Penso que lembrar o que vivemos é esquecer-se de morrer.

Dia desses me vi em frente ao Colégio Estadual Dr. Xavier da Silva, instituição centenária cujo prédio ainda imponente se destaca em meio às caixinhas envidraçadas da Avenida Silva Jardim.

Por algumas vezes cogitei revisitar o lugar onde passei oito invernos. Onde ganhei um campeonato de futebol como goleiro. Onde perdi um campeonato de futebol-de-latinha-amassada. Onde tremia quando a professora de Matemática batia na mesa com a gigantesca régua de madeira quando não parávamos de enchuriçá-la. De fora, percebi que o uniforme mudou (antigamente o símbolo era um X&S que chamávamos de X-salada) e que a banca do geladinho não existe mais. A entrada agora é pelo outro portão. Penso que lembrar-se do que não existe mais é como morrer um pouquinho.

Há um bom filme que ficou em cartaz pouco tempo em Curitiba: Em um Pátio de Paris. Antoine (Gustave Kervern), sujeito solitário e depressivo, desiste da carreira de músico e arranja um bico como zelador em um antigo prédio. Sua patroa é Mathilde (Catherine Deneuve), senhora cheia de manias e obsessões com quem Antoine desenvolve uma interessante relação de afeto e de mútuo entendimento.

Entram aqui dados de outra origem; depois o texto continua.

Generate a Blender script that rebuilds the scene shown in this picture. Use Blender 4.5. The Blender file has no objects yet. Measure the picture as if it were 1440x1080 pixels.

Mathilde está muito preocupada com uma rachadura na parede. Dentro de sua cabeça, o prédio está prestes a desmoronar. Depois do papelão que a senhora amalucada faz em uma reunião de condomínio, Antoine convida Mathilde para um passeio. A ideia é revisitar o bairro em que nasceu. Relembrar coisas boas, desanuviar.

Chegando à casa onde passou a infância, Mathilde vê que o banheiro mudou de lugar. Percebe que o carvalho de 300 anos foi decepado. E que a antiga oficina do pai virou pó. Às vezes é melhor manter o passado no passado.

A memória constituída de lugares ilumina ou destrói.

Passo pela Avenida Getúlio Vargas hoje e lembro que há muito tempo deixei uma pegada no cimento fresco, naquele espaço tímido que fica entre as pedras do calçamento. Não está mais lá.

Penso que lembrar-se do que foi apagado é como apagar um pouco de si mesmo.